Microeconomics is derived from the Greek term “micro,” meaning “small,” and economics, the mother discipline. It is the subspecialty of economics that strives to understand how individuals, households or consumers, and companies or producers choose to allocate their limited resources and how they arrive at those decisions in rational fashion. Applied microeconomics is quite simply the use of microeconomic concepts to understand the behavior of producers and buyers. The larger-scale counterpart, macroeconomics, is best known for dealing with the sum total of all economic activity in a country, hence concerning itself with the overall wealth of a nation.
In applied microeconomics, the discipline strives to understand the behavior of firms and individual consumers as a blueprint of economically motivated consumption on a larger scale. Ultimately, the priorities and wants of end consumers determine what they will buy and, on reaching a critical mass, influence what will be produced and what resources will be consumed. For example, if households and end consumers want hamburgers, then restaurants will make hamburgers and purchase the raw materials to make them. In turn, the farmers will be encouraged to raise cattle and will use the resources needed to fill the demand.

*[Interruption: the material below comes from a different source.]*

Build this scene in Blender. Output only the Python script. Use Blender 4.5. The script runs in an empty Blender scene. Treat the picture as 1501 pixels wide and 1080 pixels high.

The supply and demand law is the heart of applied microeconomics. All other factors held constant, an increase in price will drive demand down because some buyers will no longer be able to afford the product in question. If prices go up enough, more producers enter the market, enthused as they are by the prospect of greater revenue. In late 2011, for instance, gold doubled in price in a matter of weeks, owing partly to economic uncertainty on both sides of the Atlantic. This makes it worthwhile to open up previously dormant mines, and even panning for the precious metal could experience resurgence.
Applied microeconomic models assume, quite rightly, that mass markets have enough income for subsistence goods and even some discretionary purchases. In late 2011, however, the United States and the industrialized nations of the Euro zone were bedeviled by sluggish economies for the fourth year running. Governments were caught between needing to rein in the continuous deficits of neo-socialism and the desire to be seen aiding both producers and consumers. This is not to say that microeconomics failed the policy-makers. After all, people continued to eat, drink, play, and travel, if perhaps more cautiously.